Wikipedia lists more than 50 records released by McTell over the course of 55 years, some of which are collections or reissues. But they also include experiments like the songs about the poet Dylan Thomas, written for a BBC commission.

He’s kept working throughout. I saw him playing with Wizz Jones in 2017, after the pair of them had finally made a record together in their 70s, and he made his first career appearance on Later... With Jools Holland in 2018. He popped up earlier this year to guest for Richard Thompson at the Royal Albert Hall.
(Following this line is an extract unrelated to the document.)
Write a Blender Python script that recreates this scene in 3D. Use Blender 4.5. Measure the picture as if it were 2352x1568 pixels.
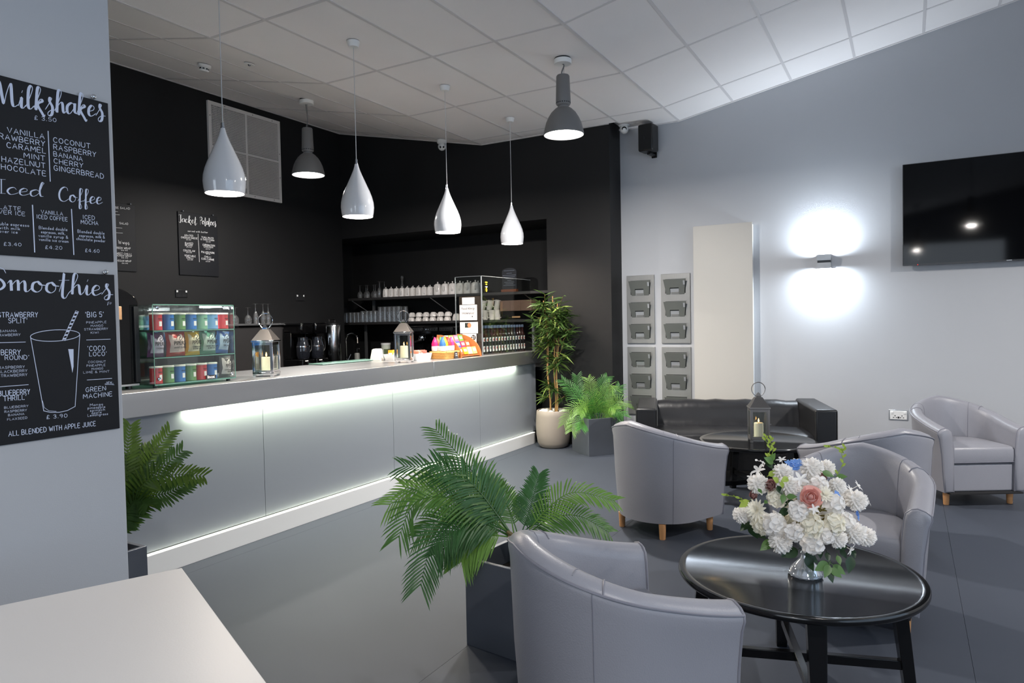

It’s hard to come down from the heights that McTell reached in his 20s and 30s and still keep your balance. Some of his contemporaries became mired in drink or drugs. Reading a clutch of interviews on his website, I realised that his experience of an absent father had probably been a key to this. It is threaded through his work, in songs like Barges and Mr Connaughton. As he told Andy Farquarson in 2001,

Critics describe my work as 'gentle' but my family upbringing was as tough as anyone's... when I go home, the door shuts. I just try to be a good husband and dad.

Happy birthday, Ralph!

Crisis’s Christmas appeal can be found here.

 

Comments

Bill Taylor

For my money (whatever it's worth), some of McTell's best songs are featured on his tremendous 1977 live album, "Ralph, Albert & Sydney," recorded in concert at the Albert Hall and Sydney Opera House. I especially like "Grande Affaire" (I can't find the live version so the studio recording is attached here) and also his explanation of the title. It was a love song that he thought he could make sound more French by adding an "e" to Grand Affair. Then he discovered that actually translates as "big business." Pause... "but maybe that's the same thing, anyway." Or words to that effect.
https://www.youtube.com/watch?v=af3TwZG5Gpo

Steve

This is an excellent piece, thank you.

Rod

I always loved his song "The Hiring Fair", beautifully covered by Fairport Convention - like a Thomas Hardy novel distilled down to a 3-minute song.